Elizabeth: Bookstore Romance Day

This past Saturday, August 17, was Bookstore Romance Day.  I had no idea there was such a thing but, to be fair, this was its first occurrence.  Though I had no idea about the event, I had in fact signed up a few weeks ago to attend an event on Saturday at a local bookstore that featured a panel of romance writers.

It was purely coincidental.

Honesty compels me to admit that I did not, in fact, attend the event, blowing it off to go see Hamilton instead.  I have no regrets.

Anyway, back to Bookstore Romance Day.

According to creators of the event:

Bookstore Romance Day is a day designed to give independent bookstores an opportunity to celebrate Romance fiction—its books, readers, and writers—and to strengthen the relationships between bookstores and the Romance community.

Judging from my newsfeed on Monday, the day was a definite success.  Bookstores across the country hosted a variety of events including panel discussions, romance book clubs, and author-bookstore matchmaking.

Sponsors of the event included Romance Writers of America, Sourcbooks Casablanca, and Avon and a number of well-known authors participated, including Loretta Chase who was part of an evening romance writer panel at the Harvard Bookstore.

Some bookstores showed off newly expanced romance sections (yay!), while in Tinley Park, Illinois, owners Marissa and Roseann Backlin held the grand-opening for their romance-only bookstore, Love’s Sweet Arrow, only the second romance-only store in the country (The Ripped Bodice is the other).

According to the Romance Writers of America®, the romance fiction industry is worth more than a billion dollars a year, making it larger than the mystery/science fiction/fantasy genre markets combined.  It’s great to see independent bookstores paying more attention to this genre and its dedicated audience of readers.

On social media, many booksellers expressed support for the event which they hope will help:

combat a stigma about romance books that they say is still too prevalent in bookselling.”

That “stigma” part is just baffling.  If the romance genre is so popular with the buying public, you’d think booksellers would be all over themselves trying to cater to those readers and capture their book-buying dollars.

Obviously I’m missing something.

Anyway, I’m hoping this event is the first of many and that it prompts independent bookstores to rethink their romance offerings, especially my local indie bookstore, which currently only has about a dozen or so titles on their romance shelf.

5 thoughts on “Elizabeth: Bookstore Romance Day

  1. I knew about Bookstore Romance Day because some of the local bookstores had asked our chapter to provide authors for panels and podcasts, so the chapter put out an appeal.
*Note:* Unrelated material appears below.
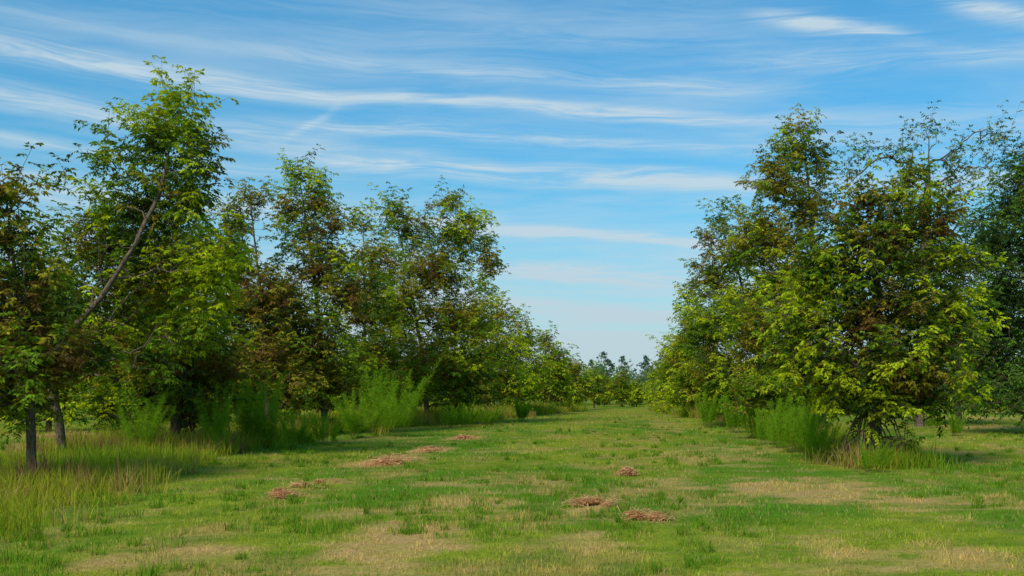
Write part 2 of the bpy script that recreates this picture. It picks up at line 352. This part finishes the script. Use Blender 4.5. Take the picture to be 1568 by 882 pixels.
    return build(name,V,[np.concatenate([Fb,Fl])],[M_bark,M_leaf],matidx=mi,col=col,smooth=sm,link=link)
def px_tree(base,blobs,wt,r,trunk=None,d=None,name='pecan_tree',**kw):
    bx,by=base; d=d or depth(by); s=d/F; X0=(bx-VX)*s
    B=[]
    for b in blobs:
        x,y,rx,ry=b[:4]; dm=b[4] if len(b)>4 else 1.
        yo=b[5] if len(b)>5 else rng.uniform(-.35,.35)*rx*s
        B.append(((x-bx)*s,yo,(HY-y)*s+CH,rx*s*.88,rx*s*.95,ry*s*.88,dm))
    if trunk is None:
        top=max(blobs,key=lambda b:-b[1]); trunk=[(bx,by),(bx+(top[0]-bx)*.12,by-(by-top[1])*.3),(bx+(top[0]-bx)*.5,by-(by-top[1])*.65),(top[0],top[1])]
    T=[((p[0]-bx)*s,p[2] if len(p)>2 else 0.,(HY-p[1])*s+CH) for p in trunk]; T[0]=(0,0,-.15)
    me=tree_mesh(name,T,B,wt,r,**kw)
    o=bpy.data.objects.new(name,me); sc.collection.objects.link(o); o.location=(X0,d,float(gh(X0,d)))
# palette weights: brown, olive, dark, mid, yellowgreen
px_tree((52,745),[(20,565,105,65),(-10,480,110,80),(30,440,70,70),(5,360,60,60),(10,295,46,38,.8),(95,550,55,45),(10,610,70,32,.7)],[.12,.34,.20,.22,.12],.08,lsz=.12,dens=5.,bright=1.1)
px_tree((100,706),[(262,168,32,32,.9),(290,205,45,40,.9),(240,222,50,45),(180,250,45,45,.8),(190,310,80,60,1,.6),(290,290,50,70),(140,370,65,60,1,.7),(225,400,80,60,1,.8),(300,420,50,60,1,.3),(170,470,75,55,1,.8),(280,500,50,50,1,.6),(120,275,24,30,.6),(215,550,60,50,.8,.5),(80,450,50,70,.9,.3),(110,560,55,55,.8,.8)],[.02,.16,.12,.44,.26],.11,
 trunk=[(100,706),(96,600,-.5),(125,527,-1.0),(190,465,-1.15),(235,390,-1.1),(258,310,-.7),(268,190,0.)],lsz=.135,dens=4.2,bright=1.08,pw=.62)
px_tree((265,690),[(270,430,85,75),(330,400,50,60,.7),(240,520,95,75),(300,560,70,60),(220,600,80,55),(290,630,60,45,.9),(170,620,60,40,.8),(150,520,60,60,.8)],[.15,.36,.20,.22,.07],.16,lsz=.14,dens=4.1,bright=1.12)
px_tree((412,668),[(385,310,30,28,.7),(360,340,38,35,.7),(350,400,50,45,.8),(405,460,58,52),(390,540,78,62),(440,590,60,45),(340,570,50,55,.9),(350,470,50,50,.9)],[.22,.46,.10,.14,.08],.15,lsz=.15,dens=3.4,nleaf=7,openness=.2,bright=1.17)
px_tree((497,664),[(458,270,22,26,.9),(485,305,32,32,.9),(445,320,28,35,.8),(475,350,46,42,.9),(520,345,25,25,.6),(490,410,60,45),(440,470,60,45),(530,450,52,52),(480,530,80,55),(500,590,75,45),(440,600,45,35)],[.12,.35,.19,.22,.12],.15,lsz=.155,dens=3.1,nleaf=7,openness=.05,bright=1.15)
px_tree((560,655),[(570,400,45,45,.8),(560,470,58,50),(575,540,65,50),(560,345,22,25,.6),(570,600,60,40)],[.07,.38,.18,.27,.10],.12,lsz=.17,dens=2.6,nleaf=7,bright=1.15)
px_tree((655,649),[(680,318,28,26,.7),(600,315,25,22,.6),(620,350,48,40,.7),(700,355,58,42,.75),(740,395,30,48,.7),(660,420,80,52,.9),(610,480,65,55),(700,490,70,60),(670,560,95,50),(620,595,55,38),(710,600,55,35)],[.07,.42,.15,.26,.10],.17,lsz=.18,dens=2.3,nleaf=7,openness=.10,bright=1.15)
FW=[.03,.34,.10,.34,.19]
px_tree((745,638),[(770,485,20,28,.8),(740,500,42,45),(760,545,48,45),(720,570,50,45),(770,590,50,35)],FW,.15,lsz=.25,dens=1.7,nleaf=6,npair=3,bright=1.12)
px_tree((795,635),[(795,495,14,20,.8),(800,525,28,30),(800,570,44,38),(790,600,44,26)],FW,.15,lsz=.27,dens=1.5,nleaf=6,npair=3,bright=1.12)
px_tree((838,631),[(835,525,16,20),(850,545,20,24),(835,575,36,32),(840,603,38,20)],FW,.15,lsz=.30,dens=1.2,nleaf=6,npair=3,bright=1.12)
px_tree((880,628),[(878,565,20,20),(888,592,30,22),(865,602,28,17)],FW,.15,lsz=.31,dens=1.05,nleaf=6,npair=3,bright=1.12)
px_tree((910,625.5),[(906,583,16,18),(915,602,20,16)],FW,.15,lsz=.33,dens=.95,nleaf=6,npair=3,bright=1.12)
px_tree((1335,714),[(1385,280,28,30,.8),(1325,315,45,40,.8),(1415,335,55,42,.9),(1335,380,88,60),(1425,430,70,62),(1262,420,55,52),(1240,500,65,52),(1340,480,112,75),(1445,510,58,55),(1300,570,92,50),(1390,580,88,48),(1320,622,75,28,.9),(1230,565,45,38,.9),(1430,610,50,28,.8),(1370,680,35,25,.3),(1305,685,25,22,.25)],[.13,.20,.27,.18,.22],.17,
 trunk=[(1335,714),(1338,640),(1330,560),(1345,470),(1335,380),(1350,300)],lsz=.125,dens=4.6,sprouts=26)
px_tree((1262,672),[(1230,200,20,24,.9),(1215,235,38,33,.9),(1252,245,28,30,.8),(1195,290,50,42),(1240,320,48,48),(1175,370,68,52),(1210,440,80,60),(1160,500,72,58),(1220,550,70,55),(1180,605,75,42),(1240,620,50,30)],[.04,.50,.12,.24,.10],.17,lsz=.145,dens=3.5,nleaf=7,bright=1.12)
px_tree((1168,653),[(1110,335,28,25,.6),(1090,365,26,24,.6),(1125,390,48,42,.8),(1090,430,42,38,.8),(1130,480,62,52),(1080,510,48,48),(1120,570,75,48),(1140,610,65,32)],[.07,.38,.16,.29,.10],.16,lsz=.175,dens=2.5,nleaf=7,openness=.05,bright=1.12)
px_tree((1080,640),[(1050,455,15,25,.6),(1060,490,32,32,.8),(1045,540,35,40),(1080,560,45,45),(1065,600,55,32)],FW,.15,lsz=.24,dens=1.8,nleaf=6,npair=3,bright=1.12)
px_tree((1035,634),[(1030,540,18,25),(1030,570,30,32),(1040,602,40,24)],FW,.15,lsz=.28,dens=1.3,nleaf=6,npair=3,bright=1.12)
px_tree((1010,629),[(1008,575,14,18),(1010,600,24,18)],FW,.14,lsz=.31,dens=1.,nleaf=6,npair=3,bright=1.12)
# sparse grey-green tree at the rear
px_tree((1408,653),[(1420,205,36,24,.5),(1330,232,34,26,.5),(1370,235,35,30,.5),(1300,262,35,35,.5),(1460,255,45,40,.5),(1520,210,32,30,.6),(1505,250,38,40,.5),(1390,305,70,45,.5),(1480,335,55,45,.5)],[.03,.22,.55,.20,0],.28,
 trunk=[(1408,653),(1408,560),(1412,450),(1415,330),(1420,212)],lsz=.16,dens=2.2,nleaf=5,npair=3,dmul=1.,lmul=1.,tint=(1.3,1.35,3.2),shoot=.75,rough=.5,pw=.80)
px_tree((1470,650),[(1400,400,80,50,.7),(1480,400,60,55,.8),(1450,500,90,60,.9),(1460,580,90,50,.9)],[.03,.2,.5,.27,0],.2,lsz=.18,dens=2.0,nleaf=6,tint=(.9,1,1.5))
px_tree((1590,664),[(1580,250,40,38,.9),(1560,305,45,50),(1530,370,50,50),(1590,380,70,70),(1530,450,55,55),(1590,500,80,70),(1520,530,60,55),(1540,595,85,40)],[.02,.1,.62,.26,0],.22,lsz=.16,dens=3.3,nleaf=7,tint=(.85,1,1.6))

gen=[]
for i in range(4):
    H=rng.uniform(8,10); B=[(rng.uniform(-.5,.5),rng.uniform(-.5,.5),z,rr,rr,rr*.85,1) for z,rr in [(H*.24,2.3),(H*.45,2.4),(H*.62,1.9),(H*.8,1.2),(H*.93,.6)]]
    B+=[(rng.uniform(-2,2),rng.uniform(-2,2),rng.uniform(1.8,H*.7),1.3,1.3,1.2,1) for _ in range(4)]
    gen.append(tree_mesh('pecan_tree',[(0,0,-.1),(.1,0,H*.4),(0,.1,H*.9)],B,[.04,.30,.20,.34,.12],.16,dens=1.5,lsz=.26,nleaf=6,npair=3,bright=1.12))
def inst(x,y,s=1.):
    o=bpy.data.objects.new('pecan_tree',gen[rng.integers(4)]); sc.collection.objects.link(o)
    o.location=(x,y,float(gh(x,y))); o.rotation_euler=(0,0,rng.random()*6.28); o.scale=(s,s,s*rng.uniform(.85,1.1))
for yy in np.arange(46,200,10): inst(-28+rng.normal(0,.6),yy+rng.normal(0,1),rng.uniform(.7,1.))
for yy in np.arange(70,200,13): inst(-42+rng.normal(0,.6),yy,rng.uniform(.7,1.))
for yy in np.arange(78,200,12): inst(21+rng.normal(0,.6),yy+rng.normal(0,1),rng.uniform(.7,1.))
for yy in np.arange(95,210,13): inst(37+rng.normal(0,.6),yy,rng.uniform(.6,.9))
for yy in np.arange(112,200,12):
    inst(-8-(yy-112)*.02,yy,rng.uniform(.6,.75)); inst(6+rng.normal(0,.4),yy,rng.uniform(.6,.75))
inst(-.3,165,.75); inst(2.2,172,.62); inst(-3.5,175,.68)

def distant():
    V=[];C=[]
    def quads(P,sz,c):
        n=len(P); a=rng.normal(0,1,(n,3)); a/=np.linalg.norm(a,axis=1)[:,None]; b=np.cross(a,rng.normal(0,1,(n,3))); b/=np.linalg.norm(b,axis=1)[:,None]
        s=(sz*rng.uniform(.5,1.3,n))[:,None]; V.append(np.stack([P-a*s,P-b*s*.5,P+a*s,P+b*s*.5],1).reshape(-1,3)); C.append(np.repeat(c*(.6+.8*rng.random((n,1))),4,0))
    def crown(x,y,H,base,n=600):
        d=rng.normal(0,1,(n,3)); d/=np.linalg.norm(d,axis=1)[:,None]; r=rng.random(n)[:,None]**.35*(1+.3*np.sin(d[:,:1]*5+x))
        P=np.array([x,y,H*.5])+d*r*np.array([H*.42,H*.42,H*.5]); P=P[P[:,2]>0]; quads(P,.36,base)
    pal=[np.array([.14,.21,.10]),np.array([.19,.25,.09]),np.array([.12,.18,.14])]  # far-crown greens with distance haze mixed into the colour, paler and bluer
    for i in range(200): crown(rng.uniform(-190,190),rng.uniform(215,250),rng.uniform(6,9.5),pal[i%3],450)
    for i in range(26): crown(rng.uniform(-22,20),rng.uniform(208,225),rng.uniform(6.5,10),pal[i%3])
    for x,H in [(-7.5,10.5),(-4.,12.2),(-3.0,10.),(-.6,11.2),(-13,10.8),(5.5,10.8),(9.,11)]+[(rng.uniform(-180,180),rng.uniform(10,13)) for _ in range(24)]:
        y=rng.uniform(228,245)
        for k in range(8):
            a=rng.random()*6.28; z=H*(.5+.48*k/7); rr=H*.10*(1-.6*k/8)
            P=np.array([x+math.cos(a)*rr*1.3,y+math.sin(a)*rr,z])+rng.normal(0,.5,(55,3))*np.array([rr,rr,.4]); quads(P,.3,np.array([.10,.16,.13]))
        P=np.array([x,y,0])+np.stack([np.zeros(40),np.zeros(40),np.linspace(0,H,40)],-1); quads(P,.18,np.array([.08,.065,.05]))
    V_=np.concatenate(V); build('distant_tree_line',V_,[np.arange(len(V_)).reshape(-1,4)],[M_weed],col=np.concatenate(C))
distant()

def fennel(px,py,toppy,spread=.35,stems=26,col=(.21,.37,.016),d=None):
    d=d or depth(py); s=d/F; H=(py-toppy)*s; x0=(px-VX)*s
    V=[];C=[]
    n=stems; a=rng.random(n)*6.283; sp=np.sqrt(rng.random(n))*spread
    B=np.stack([np.cos(a)*.35*rng.random(n),np.sin(a)*.35*rng.random(n),np.zeros(n)],-1)
    D=np.stack([np.cos(a)*sp+.04,np.sin(a)*sp,np.ones(n)],-1); hh=H*rng.uniform(.4,1.,n); wbase=max(.008,.009*d/25)
    bend=rng.uniform(.1,.6,n)
    def q(P,Dv,L,W,c):
        S=np.cross(Dv,rng.normal(0,1,Dv.shape)); S/=np.linalg.norm(S,axis=1)[:,None]
        V.append(np.stack([P-S*W,P+S*W,P+Dv*L+S*W*.3,P+Dv*L-S*W*.3],1).reshape(-1,3)); C.append(np.repeat(c,4,0))
    H1=np.array([1,1,0])
    pos=lambda i,t:B[i]+D[i]*(hh[i]*t)[:,None]+D[i]*H1*(hh[i]*t*t*bend[i])[:,None]
    al=np.arange(n); segs=6
    for k in range(segs):
        p0=pos(al,np.full(n,k/segs)); p1=pos(al,np.full(n,(k+1)/segs))
        dv=p1-p0; L=np.linalg.norm(dv,axis=1)[:,None]; q(p0,dv/L,L,wbase*.6,np.tile(np.array([.17,.17,.04]),(n,1)))
    per=360; idx=np.repeat(al,per); t=rng.uniform(.22,1.,n*per); P=pos(idx,t)
    a=rng.random(len(t))*6.283; side=np.stack([np.cos(a),np.sin(a),rng.uniform(.1,1.3,len(t))],-1); side/=np.linalg.norm(side,axis=1)[:,None]
    P=P+side*(rng.random(len(t))*.18*H/2*(1.15-t))[:,None]
    L=(H*.042*rng.uniform(.5,1.3,len(t)))[:,None]; c=np.array(col)*(.55+.8*rng.random((len(t),1)))
    q(P,side,L,wbase*.35,c)
    V_=np.concatenate(V); o=build('dog_fennel',V_,[np.arange(len(V_)).reshape(-1,4)],[M_weed],col=np.concatenate(C)); o.location=(x0,d,float(gh(x0,d)))
for a in [(545,672,590,.5),(605,670,550,.45),(575,668,562,.4),(385,684,548,.35),(410,684,565,.4),(215,704,590,.3),(325,694,585,.3),(1210,694,605,.2),(1240,702,618,.3),(1190,686,610,.2),(1222,690,602,.2),(1095,652,572,.2),(1125,662,600,.3),(715,654,614,.5),(745,652,618,.5),(800,645,608,.3),(1340,724,672,.4),(1465,668,628,.3),(1430,655,628,.3),(690,655,618,.4),(1160,672,620,.3),(1085,655,600,.3),(450,678,625,.4),(500,680,628,.4),(1260,706,640,.35),(1175,680,625,.3)]:
    fennel(*a)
I would have loved to attend just to support the idea, but it wasn’t possible. Still, I think it’s great to celebrate and advertise and promote romance novels, because there’s definitely a stigma about them, particularly from people who don’t read them. So the bookstore push could make them more acceptable to that part of the public. Although $1 billion in sales: you’d think that would be quite substantial acceptability.

    • Is that stigma coming from that same group of people who only read “literature” and sneer at “genre-fiction”? I can’t imagine who else would be looking down on a billion-dollar industry.

      I do definitely remember reading romances in high-school and having a friend who despaired over the fact and wanted to know if I was ever going to read “real books”, which in her world-view meant science-fiction.

      • I think the stigma is from the “literature” people. You know, the ones who like to read depressing books in which the characters never change. Not to be a reverse snob. 🙂

  2. Pingback: Michille: Read-A-Romance Month – Eight Ladies Writing

  3. I talked to the lady who owns the local bookstore that stocks my books about participating. She felt August wasn’t great timing–people’s budgets are tied up with back-to-school. She offered to do something in November, though, so I’m going to ask my chapter to support that when it happens.